**Direction:**
Reproduce all lines of the listing below in which the word "half" occurs.

▶

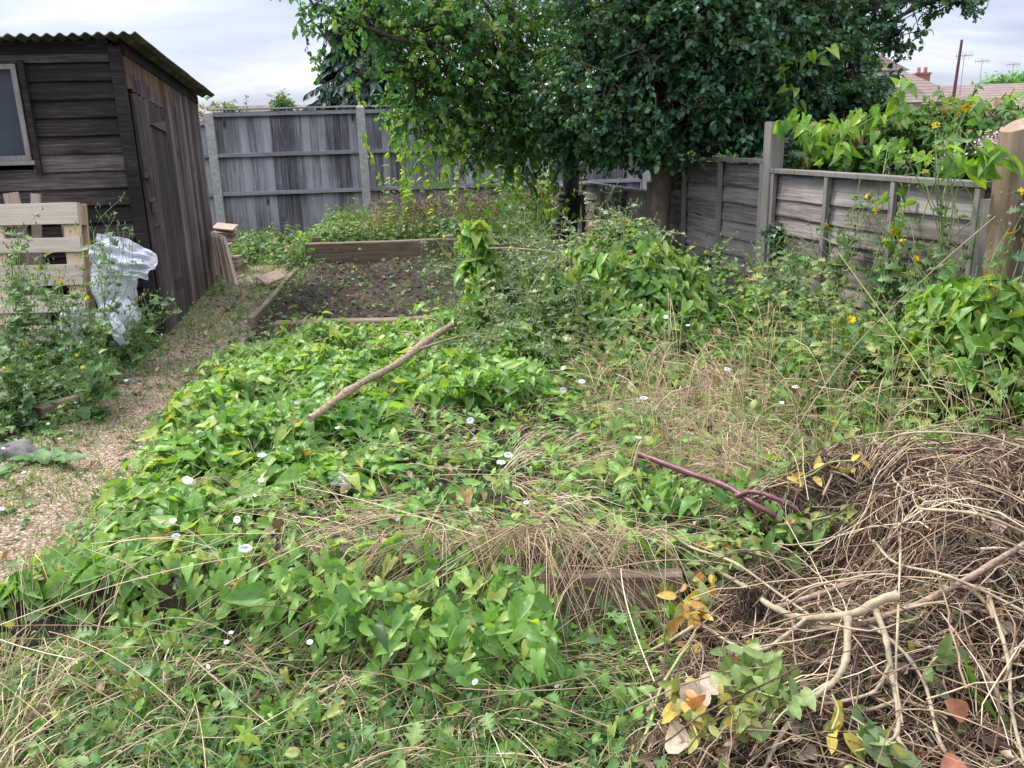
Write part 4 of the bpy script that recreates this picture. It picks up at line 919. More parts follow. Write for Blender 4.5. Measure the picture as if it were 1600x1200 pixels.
for lab, u, v, w_, tilt in [('dull plank leaning behind the pallet, its square end just above it', 18, 298, .11, 6), ('thin split plank leaning behind the pallet gaps', 48, 300, .07, -5), ('narrow offcut leaning behind the pallet near the shed corner', 98, 330, .05, 3)]:
    a = PY(u, v, 6.22); g = Geo(); plank(g, 2, 0, a[2]-.2, -w_/2, w_/2, 0, .02, rng.random(), n=10); o = g.build('leaning_plank', M['lath'], None, smooth=False)
    o.location = (a[0]+math.sin(R_(tilt))*.9, 6.22-.12, .2); o.rotation_euler = (R_(-7), R_(-tilt), 0); tag(o, lab, 'plank')
# laths against the shed's far corner
for i in range(13):
    top = PY(331+1.6*i+rng.uniform(-1, 1), 362+i*.7, 8.65-.05*i); bot = PY(341+2.4*i+rng.uniform(-2, 2), 430+i*1.3, 8.3-.05*i); bot[2] = max(.2, bot[2]); d = top-bot; L = np.linalg.norm(d)
    g = Geo(); plank(g, 2, 0, L, -.014, .014, -.006, .006, rng.random(), n=8, wob=.003, bev=.001); o = g.build('lath', M['lath'], None, smooth=False); o.location = bot
    o.rotation_euler = Vector(d).to_track_quat('Z', 'Y').to_euler(); tag(o, ['first', 'second', 'third', 'fourth', 'fifth', 'sixth', 'middle', 'eighth', 'ninth', 'tenth', 'eleventh', 'twelfth', 'outermost'][i]+' thin lath from the shed side in the leaning bundle', 'lath', 'laths leaning on the shed corner')
for i, (u, v, L, w_, rz, dz) in enumerate([(350, 362, .26, .16, .3, 0), (352, 356, .24, .14, -.2, .03), (348, 372, .3, .18, .1, -.05)]):
    a = PY(u, v, 9.3); g = Geo(); plank(g, 0, -L/2, L/2, -w_/2, w_/2, 0, .02, rng.random(), n=6); o = g.build('board_offcut', M['lath'], None, smooth=False)
    o.location = (a[0], 9.3, a[2]); o.rotation_euler = (R_(18), R_(6), rz)
    tag(o, ['broad pale offcut lying on the stacked boards behind the laths', 'topmost pale offcut of the little stack behind the laths', 'lowest offcut jutting from the stack behind the laths'][i], 'offcut')
a = PY(350, 400, 9.3); g = Geo()
for k in range(5): plank(g, 0, -.17+.01*k, .17, -.1, .1, .035*k, .035*k+.03, rng.random(), n=6)
o = g.build('board_stack', M['lath'], None, smooth=False); o.location = (a[0], 9.3, .27); tag(o, 'low stack of weathered boards half hidden in grass behind the laths', 'board stack')
# slate and stones
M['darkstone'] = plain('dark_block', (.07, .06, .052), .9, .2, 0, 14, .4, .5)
def stone(label, c, r, seed, name='stone', mat='slate', flat=.6):
    rg = np.random.default_rng(seed); n, m_ = 28, 20; V = []
    for j in range(m_+1):
        th = math.pi*j/m_
        for i in range(n):
            ph = 2*math.pi*i/n; d = Vector((math.sin(th)*math.cos(ph), math.sin(th)*math.sin(ph), math.cos(th))); k = 1+.55*(mnoise.noise(d*1.3+Vector((seed, 0, 0))))+.22*mnoise.noise(d*3.3+Vector((seed, 3, 0)))+.08*mnoise.noise(d*9+Vector((seed, 3, 0)))
            V.append((d.x*r*k, d.y*r*k*.85, d.z*r*k*flat))
    k = np.arange(m_)[:, None]*n; j = np.arange(n)[None]; j2 = (j+1) % n; g = Geo(); g.add(V, np.stack([k+j, k+n+j, k+n+j2, k+j2], -1).reshape(-1, 4), .5)
    o = g.build(name, M[mat], None); o.location = c; return tag(o, label, 'stone')
stone('rounded grey stone beside the gravel at the left edge', on(22, 715), .12, 2, flat=.7)
stone('mossy stone hidden among weeds below the pallet', on(100, 625), .09, 5)
stone('small stone on the path verge beside the white blossoms', on(205, 600), .05, 8)
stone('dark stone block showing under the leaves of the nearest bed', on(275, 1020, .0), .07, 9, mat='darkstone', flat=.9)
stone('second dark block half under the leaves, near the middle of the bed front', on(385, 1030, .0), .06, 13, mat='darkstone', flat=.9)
stone('pale upright stone poking through the straw at the bed edge', on(287, 915, .0), .035, 15, flat=1.3)
o = timber('slate_board', 'pale flat slab tilted against the bed edge beside the path', (-2.42, 8.35), (-2.35, 8.85), .13, .02, .30, 'lath', 'slab'); o.rotation_euler[0] = R_(35)
timber('short_log', 'weathered short log lying in weeds left of the path', on(60, 655)[:2], on(150, 620)[:2], .09, .08, .13, 'bedtimber', 'log')

# white sacks
mt, t_, b_, o_ = newmat('white_plastic_sack'); tcn_ = N(t_, 'ShaderNodeTexCoord'); n_ = N(t_, 'ShaderNodeTexNoise', ins={'Scale': 7., 'Detail': 6., 'Roughness': .6, 'Distortion': 1.2}); t_.links.new(tcn_.outputs['Object'], n_.inputs[0])
t_.links.new(ramp(t_, [(.3, (.52, .53, .57)), (.7, (.64, .65, .69))], n_.outputs[0]).outputs[0], b_.inputs['Base Color']); b_.inputs['Roughness'].default_value = .38
bu_ = N(t_, 'ShaderNodeBump', ins={'Strength': .3, 'Distance': .015}); t_.links.new(n_.outputs[0], bu_.inputs['Height']); t_.links.new(bu_.outputs[0], b_.inputs['Normal']); M['sack'] = mt
def sack(label, c, r, seed, name='plastic_sack'):
    n, m_ = 48, 34; V = []
    for j in range(m_+1):
        th = math.pi*j/m_
        for i in range(n):
            ph = 2*math.pi*i/n; d = Vector((math.sin(th)*math.cos(ph), math.sin(th)*math.sin(ph), math.cos(th)))
            k = 1+.22*mnoise.noise(d*1.6+Vector((seed, 0, 0)))+.08*(1-abs(mnoise.noise(Vector((d.x*2.6, d.y*2.6, d.z*1.2))+Vector((seed, 9, 0)))*2))+.04*(1-abs(mnoise.noise(Vector((d.x*7, d.y*7, d.z*3))+Vector((seed, 9, 5)))*2))
            neck = 1-.35*max(0, d.z)**2; V.append((d.x*r[0]*k*neck, d.y*r[1]*k*neck, d.z*r[2]*k))
    k = np.arange(m_)[:, None]*n; j = np.arange(n)[None]; j2 = (j+1) % n; g = Geo(); g.add(V, np.stack([k+j, k+n+j, k+n+j2, k+j2], -1).reshape(-1, 4), .5)
    o = g.build(name, M['sack'], None); o.location = c; return tag(o, label, 'sack')
def sheet(label, c, L, W, rot, seed, amp=.05, name='plastic_sheet', droop=.3):
    n, m_ = 60, 44; V = []
    for i in range(n):
        for j in range(m_):
            x = i/(n-1)-.5; y = j/(m_-1)-.5; e = 1+.18*mnoise.noise(Vector((x*3+seed, y*3, 1))); q = Vector((x*3.2+seed, y*3.2, seed))
            z = amp*(2.4*abs(mnoise.noise(q*.8))+.9*abs(mnoise.noise(q*1.9))+.22*abs(mnoise.noise(q*5)))-droop*W*(x*x*1.3+y*y)
            V.append((x*L*e*(1-.35*abs(y)), y*W*e*(1-.5*abs(x)), z))
    V = np.array(V); i = np.arange(n-1)[:, None]*m_+np.arange(m_-1)[None]; F = np.stack([i, i+m_, i+m_+1, i+1], -1).reshape(-1, 4); g = Geo(); g.add(V, F, .5); g.add(V-[0, 0, .003], F[:, ::-1], .5)
    o = g.build(name, M['sack'], None); o.location = c; o.rotation_euler = rot; return tag(o, label, 'plastic sheet')
sack('full white plastic sack standing against the shed wall beside the pallet', PY(176, 440, 6.05), (.145, .11, .22), 1)
sack('lower white sack slumped behind the weeds under the full sack', PY(185, 492, 6.0), (.13, .1, .15), 4)
sheet('crumpled white plastic sheet draped over the top of the full sack', PY(192, 402, 5.93), .46, .24, (R_(68), R_(22), R_(5)), 2.3, amp=.05)
sheet('torn white plastic rag hanging in the dock leaves', PY(112, 510, 5.55), .17, .32, (R_(82), R_(12), 0), 5.1, amp=.03)
sheet('narrow white plastic strip trailing to the ground by the shed corner', PY(178, 510, 5.7), .10, .30, (R_(75), R_(-30), R_(10)), 8.2, amp=.02)
o = sheet('wisp of pale bluish plastic film caught on the bindweed mat', on(532, 748, .1), .11, .08, (R_(15), 0, .2), 3.1, amp=.01)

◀

**Finished exercise:**
o = g.build('board_stack', M['lath'], None, smooth=False); o.location = (a[0], 9.3, .27); tag(o, 'low stack of weathered boards half hidden in grass behind the laths', 'board stack')
stone('second dark block half under the leaves, near the middle of the bed front', on(385, 1030, .0), .06, 13, mat='darkstone', flat=.9)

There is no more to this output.